鄙のビジネス書作家のブログ

鄙で暮らす経営コンサルタント(中小企業診断士)・ビジネス書作家六角明雄の感じたことを書いているブログ

原価とは何か

[要旨]

財務会計の観点での、狭い意味での原価とは、日本の原価計算の慣行を要約した、「原価計算基準」に示されており、それによると、「経営における一定の給付にかかわらせて、把握された財貨または用役の消費を、貨幣価値的に表わしたもの」です。


[本文]

今回から、会計に関する知識として、原価について、複数回に分けて説明していきます。まず、原価とは何かというと、原価はさまざまなものを指すものとして使われています。例えば、売上原価と販売費及び一般管理費を合わせたものを、「総原価」と呼ぶ場合がありますが、これは、管理会計の観点による捉え方です。この考え方が誤っているわけではないのですが、ここでは財務会計の観点からの狭い意味での原価について説明して行きます。

では、財務会計の観点から、原価とはどういうものかを理解するには、昭和37年に大蔵省会計審議会によって示された、「原価計算基準」が参考になります。これは、日本の原価計算の慣行を要約したもので、現在の日本で行なわれる原価計算の規範になっています。同基準によると、「原価とは、経営における一定の給付にかかわらせて、把握された財貨または用役の消費を、貨幣価値的に表わしたものである」と述べています。

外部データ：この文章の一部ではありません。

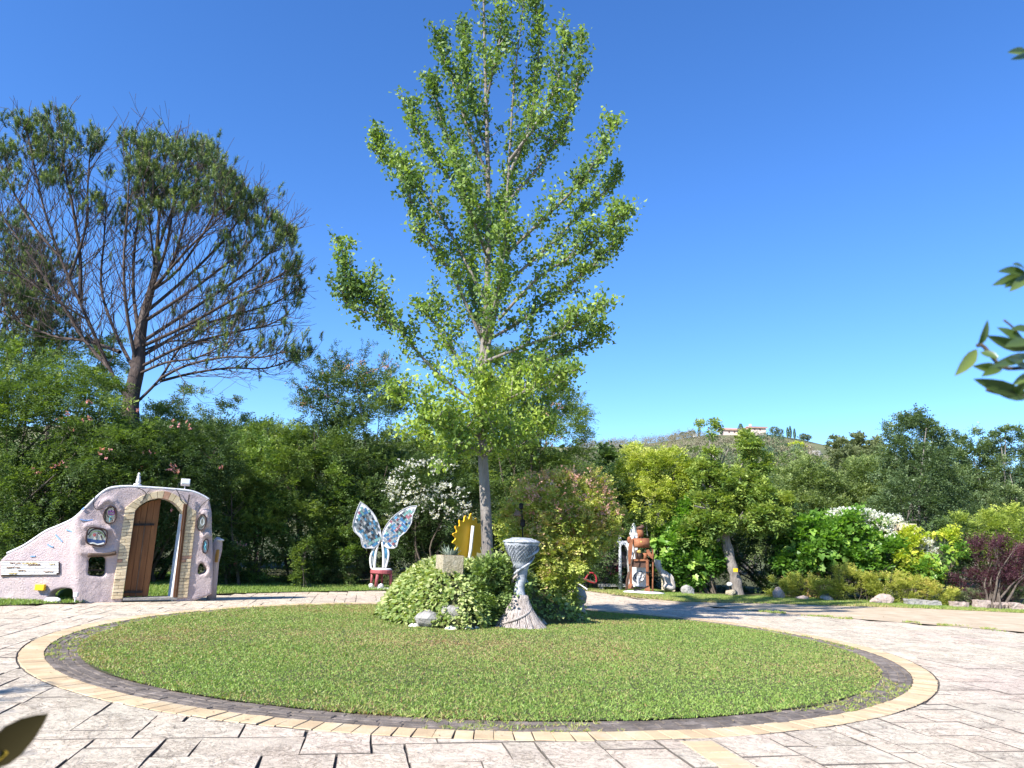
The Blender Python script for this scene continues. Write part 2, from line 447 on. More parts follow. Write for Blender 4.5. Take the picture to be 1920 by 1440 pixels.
for i in range(N1):
    for j in range(N2):
        if occ[i, j]: continue
        ctr = e1 * (o1 + (i + .5) * MOD) + e2 * (o2 + (j + .5) * MOD)
        if ctr[1] < 3.6 or ctr[1] > 28 or abs(ctr[0]) > .74 * ctr[1] + 1.6: continue
        fit = []
        for (a, b), wt in zip(kinds, wts):
            if i + a <= N1 and j + b <= N2 and not occ[i:i + a, j:j + b].any(): fit.append(((a, b), wt))
        (a, b) = rs.choices([f[0] for f in fit], [f[1] for f in fit])[0]
        occ[i:i + a, j:j + b] = True
        jt = lambda: rs.gauss(0, .006)
        poly = [e1 * (o1 + (i + u) * MOD + jt()) + e2 * (o2 + (j + v) * MOD + jt()) for u, v in ((0, 0), (0, b), (a, b), (a, 0))]
        c = sum(poly) / 4
        dc = c - np.array([CX, CY]); dist = np.linalg.norm(dc)
        if dist < R_KERB + .6:
            nn = dc / dist
            poly = clip_half(poly, nn, nn @ np.array([CX, CY]) + R_KERB + .008)
            if len(poly) < 3: continue
            area = .5 * abs(sum(poly[k][0] * poly[(k + 1) % len(poly)][1] - poly[(k + 1) % len(poly)][0] * poly[k][1] for k in range(len(poly))))
            if area < .004: continue
            c = sum(poly) / len(poly)
        if not inpoly(np.array([c[0]]), np.array([c[1]]), pave_poly)[0]: continue
        g = slab_geo(poly, rs)
        if g: slabs.append((math.hypot(*c), g))
slabs.sort(key=lambda s: s[0])
for k, (d, (vs, fs, c)) in enumerate(slabs[:300]):
    me = bpy.data.meshes.new('paving_slab'); me.from_pydata([(v[0] - c[0], v[1] - c[1], v[2]) for v in vs], [], fs)
    if me.polygons[0].normal.z < 0: me.flip_normals()
    dirty_sides(me, slab_mat); ob = link('paving_slab', me, slab_mat, paving, (c[0], c[1], 0))
mb = MB()
for d, (vs, fs, c) in slabs[300:]: mb.add(vs, fs)
ob = mb.build('far_paving_slabs', None, paving); ob['kind'] = 'stuff'; dirty_sides(ob.data, slab_mat, .3)

# the lawn's two rings: yellow kerb tiles and dark cobbles
def ring_piece(r0, r1, a0, a1, z, rs, seg=2, jig=.004, cham=.006):
    ts = [a0 + (a1 - a0) * k / seg for k in range(seg + 1)]
    pts = [np.array([r1 * math.cos(a), r1 * math.sin(a)]) for a in ts] + [np.array([r0 * math.cos(a), r0 * math.sin(a)]) for a in ts[::-1]]
    pts = [p + np.array([rs.gauss(0, jig), rs.gauss(0, jig)]) for p in pts]
    c = sum(pts) / len(pts); n = len(pts); dz = rs.uniform(-.003, .003); top = []; mid = []; bot = []
    for p in pts:
        d = p - c; L = np.linalg.norm(d)
        top.append((*(p - d / L * cham), z + dz)); mid.append((*p, z + dz - .006)); bot.append((*p, -.03))
    vs = [(v[0] - c[0], v[1] - c[1], v[2]) for v in top + mid + bot]
    fs = [tuple(range(n))] + [(i, n + i, n + (i + 1) % n, (i + 1) % n) for i in range(n)] + [(n + i, 2 * n + i, 2 * n + (i + 1) % n, n + (i + 1) % n) for i in range(n)]
    return vs, fs, c
kerb_mat = varied('ochre_kerb', [(.25, (.43, .30, .18)), (.5, (.54, .395, .23)), (.75, (.57, .48, .34))], 3, .8, 45, .5, .02, 'World', per_obj=.12)
cob_mat = varied('dark_cobble', [(.25, (.085, .068, .056)), (.5, (.15, .122, .10)), (.75, (.27, .225, .19))], 4.5, .85, 50, .7, .02, 'World', per_obj=.2)
def disc(name, r0, r1, z, mat, n=180):
    mb = MB(); vs = []; fs = []
    for k in range(n):
        a = 2 * math.pi * k / n
        for r_ in (r0, r1): vs.append((CX + r_ * math.cos(a), CY + r_ * math.sin(a), z))
    for k in range(n): fs.append((2 * k, 2 * k + 1, 2 * ((k + 1) % n) + 1, 2 * ((k + 1) % n)))
    return tag(mb.add(vs, fs).build(name, mat), kind='structure')
kerb = disc('kerb_ring', R_COB - .005, R_KERB + .02, -.016, mortar)
NK = 246
for k in range(NK):
    a0 = 2 * math.pi * k / NK; gp = .0007
    vs, fs, c = ring_piece(R_COB + .006, R_KERB - .006, a0 + gp, a0 + 2 * math.pi / NK - gp, .004, rs)
    me = bpy.data.meshes.new('kerb_tile'); me.from_pydata(vs, [], fs)
    if me.polygons[0].normal.z < 0: me.flip_normals()
    dirty_sides(me, kerb_mat, .15); link('kerb_tile', me, kerb_mat, kerb, (CX + c[0], CY + c[1], 0))
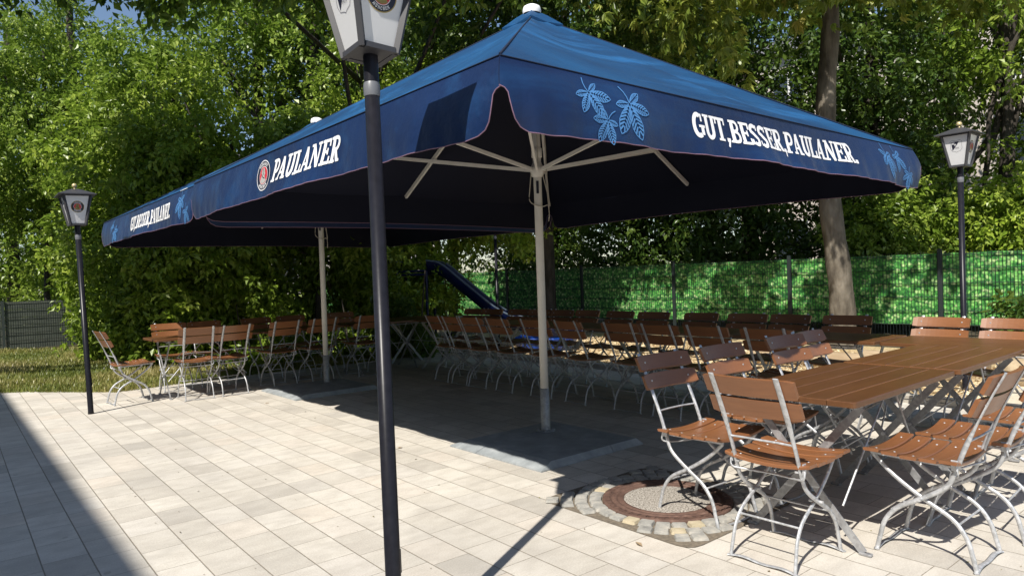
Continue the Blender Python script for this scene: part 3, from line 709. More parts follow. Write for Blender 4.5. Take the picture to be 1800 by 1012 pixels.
# ------------------------------------------------------------------ lamps
def build_lamp(loc, label, lean=None, dz=0.0):
    root = empty('lamp_post', loc, ANG, label, 'street lamp', 'black garden lamps with white four-sided lanterns')
    b = MB(); b.lathe([(0.0001, 0), (0.033, 0.0), (0.030, 0.03), (0.0292, 2.06+dz), (0.0001, 2.06+dz)], 20)
    b.build('pole', M_BLACK, root)
    b = MB(); b.lathe([(0.0295, .30), (.0305, .302), (.0305, .312), (.0295, .314)], 20); b.box((0.030, 0, .37), (.006, .022, .09), 0, None, .003); b.lathe([(.004, -.001), (.004, .002), (.0005, .003)], 8, (0.033, 0, .41)); b.build('cable_door', M_BLACK, root)
    b = MB(); b.lathe([(0.030, 2.03+dz), (0.0325, 2.04+dz), (0.0325, 2.075+dz), (0.030, 2.085+dz)], 20); b.build('collar', M_COLLAR, root)
    b = MB(); b.lathe([(0.0295, 2.06+dz), (0.0295, 2.20+dz)], 20); b.build('neck', M_BLACK, root)
    zb, zt, sb, st = 2.195+dz, 2.54+dz, 0.074, 0.136
    ln = MB()
    ln.add([(-sb, -sb, zb), (sb, -sb, zb), (sb, sb, zb), (-sb, sb, zb)], [(0, 3, 2, 1)])
    for q in range(4):
        a = q*math.pi/2+math.pi/4
        p0 = Vector((sb*1.414*math.cos(a), sb*1.414*math.sin(a), zb)); p1 = Vector((st*1.414*math.cos(a), st*1.414*math.sin(a), zt))
        ln.tube([p0, p1], 0.0115, 0.0115, square=True, ref=(math.cos(a), math.sin(a), 0))
        a2 = a+math.pi/2
        for s_, z in ((sb, zb+.008), (st, zt-.006)):
            e0 = Vector((s_*1.414*math.cos(a), s_*1.414*math.sin(a), z)); e1 = Vector((s_*1.414*math.cos(a2), s_*1.414*math.sin(a2), z))
            d = (e1-e0).normalized()*.009
            ln.tube([e0+d, e1-d], 0.0125, 0.0105, square=True)
    lo = ln.build('lantern_frame', M_LGREY, root)
    for q in range(4):
        a = q*math.pi/2; ca, sa = math.cos(a), math.sin(a)
        def S(u, v, off=0.0, ca=ca, sa=sa):       # v from 0 (bottom) to 1 metre-like height
            k = v/(zt-zb); x = (sb+(st-sb)*k)-.004+off; return Vector((ca*x-sa*u, sa*x+ca*u, zb+v))
        b = MB()
        v0, v1 = .016, zt-zb-.014
        w0 = sb-.008; w1 = st-.008
        b.add([S(-w0, v0), S(w0, v0), S(w1, v1), S(-w1, v1)], [(0, 1, 2, 3)])
        pn = b.build('lantern_panel', M_LWHITE, lo)
        b = MB()
        if q in (3, 1):
            roundel(b, (0, .205), .066, S, (0, 1, 2, 4, 1, 5), o=.0015); b.build('emblem', [M_GOLD, M_INK, M_RED, M_SILV, M_OLIVE, M_WHITE], pn)
        else:
            c = (0, .215); r = .066
            Q = lambda x, y: (c[0]+x*r, c[1]+y*r)
            out = [(-.85, .75), (-.55, .95), (0, .80), (.55, .95), (.85, .75), (.80, .2), (.82, -.35), (.6, -.75), (.15, -.88), (0, -.98), (-.15, -.88), (-.6, -.75), (-.82, -.35), (-.80, .2), (-.85, .75)]
            stroke(b, [Q(*p) for p in out], r*.035, S, .0015, 1)
            fan(b, [Q(-.68, .68), Q(-.2, .70), Q(.45, .72), Q(.1, .2), Q(-.3, -.35), Q(-.55, -.65), Q(-.62, 0)], S, .0015, 0)
            text(b, 'FC', c[0]-.60*r, c[1]+.28*r, r*.34, S, 2, off0=.0024); text(b, 'P', c[0]-.22*r, c[1]+.02*r, r*.34, S, 2, off0=.0024)
            text(b, '1925', c[0]-.18*r, c[1]-.45*r, r*.28, S, 1, off0=.0024)
            b.build('shield_emblem', [M_INK, M_LINE, M_WHITE], pn)
    b = MB(); e = .188
    prof = [(e, zt-.004), (e, zt+.005), (.11, zt+.042), (.032, zt+.078), (.0005, zt+.082)]
    for q in range(4):
        a = q*math.pi/2; ca, sa = math.cos(a), math.sin(a)
        rows = [[(ca*r-sa*r*t, sa*r+ca*r*t, z) for t in (-1, 1)] for r, z in prof]
        for i in range(len(prof)-1): b.add(rows[i]+rows[i+1], [(0, 1, 3, 2)])
    b.add([(-e, -e, zt-.004), (e, -e, zt-.004), (e, e, zt-.004), (-e, e, zt-.004)], [(0, 3, 2, 1)])
    b.build('lantern_roof', M_LGREY, root)
    for q_, z_, fl_ in ((st, zt-.012, 1), (sb, zb+.012, 0)):  # white plates added inside to bounce light onto the panels
        b = MB(); b.add([(-q_, -q_, z_), (q_, -q_, z_), (q_, q_, z_), (-q_, q_, z_)], [(0, 3, 2, 1) if fl_ else (0, 1, 2, 3)]); b.build('added_reflector', M_WHITE, lo)
    b = MB(); b.lathe([(0.012, zt+.08), (0.012, zt+.092)]+[(0.028*math.sin(R(20+t*16)), zt+.118-.028*math.cos(R(20+t*16))) for t in range(11)], 16)
    b.build('finial_ball', M_BRASS, root)
    if lean is not None:
        d = Vector(lean)-Vector(loc)
        root.rotation_euler = (Vector((0, 0, 1)).rotation_difference(d.normalized()).to_matrix() @ Matrix.Rotation(ANG, 3, 'Z')).to_euler()
    return root
_cam_o = np.array([0, 0, 1.43])
def pix(px, py, Y):          # point of the place seen at a photo pixel, at depth Y
    d = F_*1221.55 + X2*(px-900) - Y2*(py-506)
    return _cam_o + np.array(d)*(Y/d.y)
_b = pix(698, 1164, 2.575); _b[2] = 0; _t2 = pix(651, 99, 2.76)
print('LAMP', _b, _t2, np.linalg.norm(_t2-_b))
build_lamp(tuple(_b), 'nearest black lamp post, cut by the top of the photo, in front of the parasol', tuple(_t2), float(np.linalg.norm(_t2-_b))-2.195)
build_lamp((-4.95, 8.07, 0), 'left black lamp post beside the lone side-on chair, round emblem facing the viewer', (-5.03, 8.1, 2.2))
build_lamp((4.90, 7.55, 0), 'right black lamp post beyond the sunlit long table, shield emblem facing the viewer', None, .25)
build_lamp((-0.30, 13.8, 0), 'distant black lamp post by the blue slide, its lantern hidden above the parasol edge', None, .15)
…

端的にいえば、「製品を完成させるために消費された財貨や用役を金額で表わしたもの」ということです。具体的には、「材料費」(副資材費や消耗品費も含む)、「労務費」(製造にかかわる従業員への給与など)、「製造経費」(製造に関連して発生する減価償却費、水道光熱費、固定資産税など)を指します。逆に、原価でない費用は「非原価」に分類されます。非原価とは、販売費、一般管理費、支払利息、その他製造にかかわらない経費などを指します。原価と非原価については、次回、改めて説明します。